Firearms Part II - Rifles & Shotguns

Just as in my last post regarding firearms, Firearms Part I, Handguns, I'm not addressing military grade or anything from the Star Wars catalog. Regarding the latter, I'm attaching a Mythbusters episode regarding whether a blaster can really be dodged.
(Can we just pause a moment in honor of Adam, Jamie and the whole lot? I miss them!)

Rifle - a gun fired from shoulder level, having a long spirally grooved barrel.

Rifling in a Rifle Barrel
The grooves in the barrel of the rifle are known as rifling and they are the bread and butter of this weapon. The spin the grooves create give the bullet stability as it goes. Without it the bullet would be more flung out than shot. Because of that stability, a rifle lends itself to more accuracy over greater distances.

There are many types of rifles. Some are classified by the mechanism they use to shoot (air rifle), and some for their intended use (elephant rifle). I'm going to gloss over some of the most common, historically and now, as well as the ammo.

Rifles (and One That's Not):

Musket - If a musket doesn't have rifling, it's not a rifle. But, it has the long stock look so I'm putting it in. There were over a half dozen kinds including matchlock, flintlock and loose powder. Most smooth bore (non-rifled) were only accurate up to about 50 yards. A rifled could be accurate up to 500 yards. We get the phrase "lock, stock and barrel" from the musket.

This video is the loading and firing of a flintlock musket. It's a none too hasty undertaking.  

The phrase, "don't shoot your wad," originated with muskets. It referred to not packing your musket correctly and only the wadding coming out as a result. It was therefore a wasted shot. Originally it was not profane and to be understood as such simply shows a lack of basic musketry!

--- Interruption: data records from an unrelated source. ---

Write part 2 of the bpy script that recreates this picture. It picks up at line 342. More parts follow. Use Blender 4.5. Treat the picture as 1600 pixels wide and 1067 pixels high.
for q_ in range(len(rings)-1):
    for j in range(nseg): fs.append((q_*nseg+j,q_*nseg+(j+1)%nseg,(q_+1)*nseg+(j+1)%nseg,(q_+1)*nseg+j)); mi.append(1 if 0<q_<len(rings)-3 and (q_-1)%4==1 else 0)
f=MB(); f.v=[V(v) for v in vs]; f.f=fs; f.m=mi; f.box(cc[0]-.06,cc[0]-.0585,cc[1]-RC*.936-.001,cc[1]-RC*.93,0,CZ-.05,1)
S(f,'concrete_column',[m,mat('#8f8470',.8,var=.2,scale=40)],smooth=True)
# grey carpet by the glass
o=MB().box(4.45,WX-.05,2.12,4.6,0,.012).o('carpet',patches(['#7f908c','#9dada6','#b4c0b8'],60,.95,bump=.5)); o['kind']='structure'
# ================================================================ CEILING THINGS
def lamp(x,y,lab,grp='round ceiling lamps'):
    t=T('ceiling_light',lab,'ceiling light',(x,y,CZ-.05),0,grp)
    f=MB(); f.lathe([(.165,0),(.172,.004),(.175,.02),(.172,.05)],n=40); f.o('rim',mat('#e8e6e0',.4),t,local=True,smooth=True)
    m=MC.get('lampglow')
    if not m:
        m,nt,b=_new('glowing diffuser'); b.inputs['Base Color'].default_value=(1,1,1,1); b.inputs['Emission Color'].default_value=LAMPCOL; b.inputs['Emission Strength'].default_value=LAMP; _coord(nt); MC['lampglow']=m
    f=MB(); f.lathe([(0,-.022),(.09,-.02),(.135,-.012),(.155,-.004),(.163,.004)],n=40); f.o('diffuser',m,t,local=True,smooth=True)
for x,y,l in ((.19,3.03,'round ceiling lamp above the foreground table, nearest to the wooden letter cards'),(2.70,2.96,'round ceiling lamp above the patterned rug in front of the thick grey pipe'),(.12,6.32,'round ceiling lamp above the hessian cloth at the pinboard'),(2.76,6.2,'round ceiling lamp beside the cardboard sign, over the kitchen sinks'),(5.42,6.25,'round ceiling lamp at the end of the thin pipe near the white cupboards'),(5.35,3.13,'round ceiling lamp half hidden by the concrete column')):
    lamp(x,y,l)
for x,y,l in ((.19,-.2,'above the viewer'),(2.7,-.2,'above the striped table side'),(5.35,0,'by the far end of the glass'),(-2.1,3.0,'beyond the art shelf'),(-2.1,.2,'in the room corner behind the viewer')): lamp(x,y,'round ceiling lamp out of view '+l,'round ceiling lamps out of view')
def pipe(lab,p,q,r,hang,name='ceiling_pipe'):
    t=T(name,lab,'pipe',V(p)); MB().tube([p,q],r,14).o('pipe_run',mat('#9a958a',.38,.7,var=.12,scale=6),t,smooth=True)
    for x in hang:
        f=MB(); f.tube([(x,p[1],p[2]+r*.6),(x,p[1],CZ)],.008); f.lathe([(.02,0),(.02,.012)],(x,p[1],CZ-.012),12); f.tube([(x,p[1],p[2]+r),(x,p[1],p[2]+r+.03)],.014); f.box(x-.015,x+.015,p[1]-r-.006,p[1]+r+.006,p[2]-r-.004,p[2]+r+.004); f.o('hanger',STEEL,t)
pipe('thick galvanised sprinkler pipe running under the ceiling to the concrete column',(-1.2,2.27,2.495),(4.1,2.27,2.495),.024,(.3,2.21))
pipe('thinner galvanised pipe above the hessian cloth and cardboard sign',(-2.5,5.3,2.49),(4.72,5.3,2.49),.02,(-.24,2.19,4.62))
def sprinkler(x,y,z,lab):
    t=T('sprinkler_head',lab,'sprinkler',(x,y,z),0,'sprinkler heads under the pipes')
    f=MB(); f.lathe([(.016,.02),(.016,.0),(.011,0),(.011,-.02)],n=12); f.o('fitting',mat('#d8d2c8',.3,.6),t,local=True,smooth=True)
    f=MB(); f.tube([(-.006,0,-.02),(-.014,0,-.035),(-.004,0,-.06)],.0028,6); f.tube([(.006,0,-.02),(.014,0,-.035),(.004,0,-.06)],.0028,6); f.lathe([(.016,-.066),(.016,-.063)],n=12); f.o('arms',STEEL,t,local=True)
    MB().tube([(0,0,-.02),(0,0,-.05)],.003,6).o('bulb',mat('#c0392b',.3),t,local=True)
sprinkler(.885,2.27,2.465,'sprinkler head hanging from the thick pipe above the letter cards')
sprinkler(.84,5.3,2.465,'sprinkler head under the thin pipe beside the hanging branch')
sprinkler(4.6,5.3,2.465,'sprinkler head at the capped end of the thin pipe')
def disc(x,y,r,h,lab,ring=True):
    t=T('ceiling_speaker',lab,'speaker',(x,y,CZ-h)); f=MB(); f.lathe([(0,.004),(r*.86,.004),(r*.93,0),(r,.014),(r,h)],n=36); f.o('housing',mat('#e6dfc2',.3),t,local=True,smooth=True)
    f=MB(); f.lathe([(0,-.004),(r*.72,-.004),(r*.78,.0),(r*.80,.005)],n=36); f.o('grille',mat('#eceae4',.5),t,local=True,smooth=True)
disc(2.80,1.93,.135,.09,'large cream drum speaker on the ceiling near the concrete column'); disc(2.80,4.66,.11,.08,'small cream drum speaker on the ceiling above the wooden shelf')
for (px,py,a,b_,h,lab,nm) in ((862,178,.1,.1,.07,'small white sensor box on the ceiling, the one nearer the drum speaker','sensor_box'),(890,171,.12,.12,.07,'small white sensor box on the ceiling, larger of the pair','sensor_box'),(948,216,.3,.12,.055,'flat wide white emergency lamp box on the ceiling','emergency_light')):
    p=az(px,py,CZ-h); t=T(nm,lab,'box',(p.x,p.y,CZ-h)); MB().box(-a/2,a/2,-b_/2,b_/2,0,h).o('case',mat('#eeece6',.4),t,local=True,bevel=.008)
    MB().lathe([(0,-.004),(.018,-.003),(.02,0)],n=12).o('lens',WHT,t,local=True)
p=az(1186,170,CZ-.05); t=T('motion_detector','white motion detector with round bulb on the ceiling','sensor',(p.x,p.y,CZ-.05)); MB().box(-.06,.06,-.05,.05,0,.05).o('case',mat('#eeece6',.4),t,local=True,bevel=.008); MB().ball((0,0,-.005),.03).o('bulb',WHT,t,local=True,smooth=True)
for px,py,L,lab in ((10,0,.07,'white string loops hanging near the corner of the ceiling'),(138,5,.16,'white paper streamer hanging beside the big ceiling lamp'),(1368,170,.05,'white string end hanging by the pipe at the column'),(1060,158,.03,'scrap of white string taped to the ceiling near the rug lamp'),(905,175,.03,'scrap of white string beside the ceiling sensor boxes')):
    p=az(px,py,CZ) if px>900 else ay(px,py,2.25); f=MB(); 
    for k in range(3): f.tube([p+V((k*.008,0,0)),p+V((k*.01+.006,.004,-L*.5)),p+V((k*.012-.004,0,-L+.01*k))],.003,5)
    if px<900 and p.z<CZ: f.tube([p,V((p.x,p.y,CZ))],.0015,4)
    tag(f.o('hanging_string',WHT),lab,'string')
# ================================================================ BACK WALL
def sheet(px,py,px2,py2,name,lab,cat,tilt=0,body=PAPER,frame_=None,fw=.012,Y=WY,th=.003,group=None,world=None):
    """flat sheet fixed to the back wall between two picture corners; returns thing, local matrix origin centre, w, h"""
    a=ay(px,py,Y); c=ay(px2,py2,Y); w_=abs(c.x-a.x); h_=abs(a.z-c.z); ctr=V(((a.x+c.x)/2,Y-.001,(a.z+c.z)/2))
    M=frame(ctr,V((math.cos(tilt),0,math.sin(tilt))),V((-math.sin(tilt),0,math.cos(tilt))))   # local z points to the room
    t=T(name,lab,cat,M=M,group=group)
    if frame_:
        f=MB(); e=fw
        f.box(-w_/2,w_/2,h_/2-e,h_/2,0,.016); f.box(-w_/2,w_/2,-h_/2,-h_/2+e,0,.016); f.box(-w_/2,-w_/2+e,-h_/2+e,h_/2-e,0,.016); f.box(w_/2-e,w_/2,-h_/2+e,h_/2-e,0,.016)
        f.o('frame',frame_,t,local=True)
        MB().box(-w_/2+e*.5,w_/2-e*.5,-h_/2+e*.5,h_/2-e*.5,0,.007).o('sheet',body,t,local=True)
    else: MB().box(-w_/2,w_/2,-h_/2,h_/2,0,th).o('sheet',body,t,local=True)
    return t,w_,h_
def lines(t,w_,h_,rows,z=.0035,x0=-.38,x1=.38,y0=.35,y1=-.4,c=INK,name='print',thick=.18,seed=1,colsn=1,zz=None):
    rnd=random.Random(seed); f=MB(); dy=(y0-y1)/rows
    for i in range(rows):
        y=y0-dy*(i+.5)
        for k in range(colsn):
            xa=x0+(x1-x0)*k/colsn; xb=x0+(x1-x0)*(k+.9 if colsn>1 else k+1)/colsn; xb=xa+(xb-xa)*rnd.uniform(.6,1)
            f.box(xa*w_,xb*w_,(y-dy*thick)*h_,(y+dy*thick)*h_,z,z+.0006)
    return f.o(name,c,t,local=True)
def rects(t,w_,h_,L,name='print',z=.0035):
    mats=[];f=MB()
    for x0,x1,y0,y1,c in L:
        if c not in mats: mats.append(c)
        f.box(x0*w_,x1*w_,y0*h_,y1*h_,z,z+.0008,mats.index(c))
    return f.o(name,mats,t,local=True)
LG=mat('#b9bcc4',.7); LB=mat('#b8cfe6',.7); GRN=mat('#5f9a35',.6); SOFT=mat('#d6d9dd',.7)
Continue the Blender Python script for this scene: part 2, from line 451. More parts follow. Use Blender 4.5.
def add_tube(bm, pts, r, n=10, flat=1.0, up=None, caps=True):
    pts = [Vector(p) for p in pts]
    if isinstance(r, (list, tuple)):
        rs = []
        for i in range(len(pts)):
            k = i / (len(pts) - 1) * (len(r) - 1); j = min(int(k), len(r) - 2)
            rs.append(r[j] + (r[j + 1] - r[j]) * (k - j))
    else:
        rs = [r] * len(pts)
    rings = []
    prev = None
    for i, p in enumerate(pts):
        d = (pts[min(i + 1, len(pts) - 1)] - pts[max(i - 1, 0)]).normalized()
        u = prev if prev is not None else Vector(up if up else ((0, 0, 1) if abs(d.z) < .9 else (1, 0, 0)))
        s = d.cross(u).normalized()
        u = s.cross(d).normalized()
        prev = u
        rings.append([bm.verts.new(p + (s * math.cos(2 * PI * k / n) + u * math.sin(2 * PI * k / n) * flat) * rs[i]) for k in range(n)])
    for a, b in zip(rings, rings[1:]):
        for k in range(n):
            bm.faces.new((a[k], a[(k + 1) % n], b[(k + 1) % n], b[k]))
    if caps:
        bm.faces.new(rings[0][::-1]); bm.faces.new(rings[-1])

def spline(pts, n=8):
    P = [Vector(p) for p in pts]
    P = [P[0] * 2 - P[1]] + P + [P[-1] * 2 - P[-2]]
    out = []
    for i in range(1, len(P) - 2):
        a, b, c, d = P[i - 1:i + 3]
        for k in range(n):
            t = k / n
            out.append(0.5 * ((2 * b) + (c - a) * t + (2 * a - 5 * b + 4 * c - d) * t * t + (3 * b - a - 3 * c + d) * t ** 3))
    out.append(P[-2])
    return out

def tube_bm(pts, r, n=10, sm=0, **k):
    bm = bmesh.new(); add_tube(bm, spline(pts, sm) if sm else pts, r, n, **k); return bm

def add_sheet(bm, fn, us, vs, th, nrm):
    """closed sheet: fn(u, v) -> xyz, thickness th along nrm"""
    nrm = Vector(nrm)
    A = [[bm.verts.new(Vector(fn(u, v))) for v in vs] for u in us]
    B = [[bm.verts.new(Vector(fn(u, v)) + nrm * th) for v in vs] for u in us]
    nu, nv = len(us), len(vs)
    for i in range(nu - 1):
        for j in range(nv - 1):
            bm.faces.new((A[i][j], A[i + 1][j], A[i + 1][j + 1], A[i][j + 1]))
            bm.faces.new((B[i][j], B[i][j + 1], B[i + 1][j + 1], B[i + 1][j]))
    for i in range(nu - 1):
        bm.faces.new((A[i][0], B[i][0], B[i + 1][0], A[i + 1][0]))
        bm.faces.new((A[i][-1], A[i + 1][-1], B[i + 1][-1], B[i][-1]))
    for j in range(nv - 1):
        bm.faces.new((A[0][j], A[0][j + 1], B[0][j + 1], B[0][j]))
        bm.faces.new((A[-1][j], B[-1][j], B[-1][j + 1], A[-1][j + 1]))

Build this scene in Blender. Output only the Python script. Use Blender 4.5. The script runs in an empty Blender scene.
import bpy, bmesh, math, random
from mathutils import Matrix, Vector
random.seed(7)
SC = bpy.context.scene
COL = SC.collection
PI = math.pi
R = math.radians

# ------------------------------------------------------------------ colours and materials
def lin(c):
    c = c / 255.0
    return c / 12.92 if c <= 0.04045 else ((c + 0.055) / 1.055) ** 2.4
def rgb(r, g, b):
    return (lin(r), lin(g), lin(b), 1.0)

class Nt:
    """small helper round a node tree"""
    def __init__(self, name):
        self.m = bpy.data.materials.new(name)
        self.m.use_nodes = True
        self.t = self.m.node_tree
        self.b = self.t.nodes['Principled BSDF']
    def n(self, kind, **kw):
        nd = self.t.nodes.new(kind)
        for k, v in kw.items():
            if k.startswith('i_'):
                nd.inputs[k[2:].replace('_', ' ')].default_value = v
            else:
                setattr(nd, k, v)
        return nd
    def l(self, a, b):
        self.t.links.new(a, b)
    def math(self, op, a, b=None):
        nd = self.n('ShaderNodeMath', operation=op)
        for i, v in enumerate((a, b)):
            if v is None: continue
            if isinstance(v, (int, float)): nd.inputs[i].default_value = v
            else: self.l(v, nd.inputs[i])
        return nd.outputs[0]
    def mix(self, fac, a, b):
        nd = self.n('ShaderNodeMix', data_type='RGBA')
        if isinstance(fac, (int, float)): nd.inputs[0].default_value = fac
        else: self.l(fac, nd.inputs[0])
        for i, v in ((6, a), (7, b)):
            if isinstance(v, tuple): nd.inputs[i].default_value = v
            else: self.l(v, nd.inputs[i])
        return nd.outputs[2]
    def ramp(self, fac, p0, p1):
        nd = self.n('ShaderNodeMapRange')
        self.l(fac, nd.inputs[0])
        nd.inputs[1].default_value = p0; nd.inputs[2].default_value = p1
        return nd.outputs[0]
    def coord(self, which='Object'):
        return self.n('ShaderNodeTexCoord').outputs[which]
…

Breech Loading Rifle - a rifle in which a cartridge or shell is loaded directly in a chamber that's integral to the back portion of the barrel. These are much faster to load than the earlier muzzle loaded rifles and can also be loaded from a prone position. Most mass produced rifles are breech loading.

Cartridge/Shell - Casing in which a bullet or shot is housed. 
Revolving Rifle - has a revolving mechanism like the handheld revolver. The problem with revolving rifles is that metal fragments sprayed away from the front of the revolving mechanism and into the shooter's hand that supports the rifle barrel.

Repeating Rifle - a rifle capable of holding multiple rounds of ammo. These only fire one shot per trigger pull unless they are semi-automatic or automatic. For a definition of semi-automatic and automatic, see my post on hand guns.Firearms Part 1 - Handguns


Shotguns (aka scattergun, peppergun) - They operate as a rifle however they do not shoot a bullet. But rather, as the secondary names suggest, they scatter or pepper with shot pellets or deliver a single slug. The circumference of the spray widens with distance. So, at close distance, the circle of shot will be much smaller than if it is 100 yards away.  

xray of shot gun wounds

Slugs are slower than bullets and travel shorter distances. They must be used at closer range and are considered safer than bullets in populated hunting situations. That is not to say they will not kill someone. Slugs are as devastating as bullets at close range.

Sawed Off Shotgun - a shotgun with a purposefully shortened barrel that allows it to be used at closer range and more easily hidden. In the U.S., a shot gun barrel must be at least 18 inches or it is considered illegal.

If your character picks up a shot gun, he will not shoot a bullet and if a rifle, he will not shoot shot. If he is using a musket, he will not be able to reload with any speed or while lying on his stomach. And if he picks up a blaster rifle, well, he may have better luck than Han Solo led us to believe. 
Until the next round at, get blood on your pages!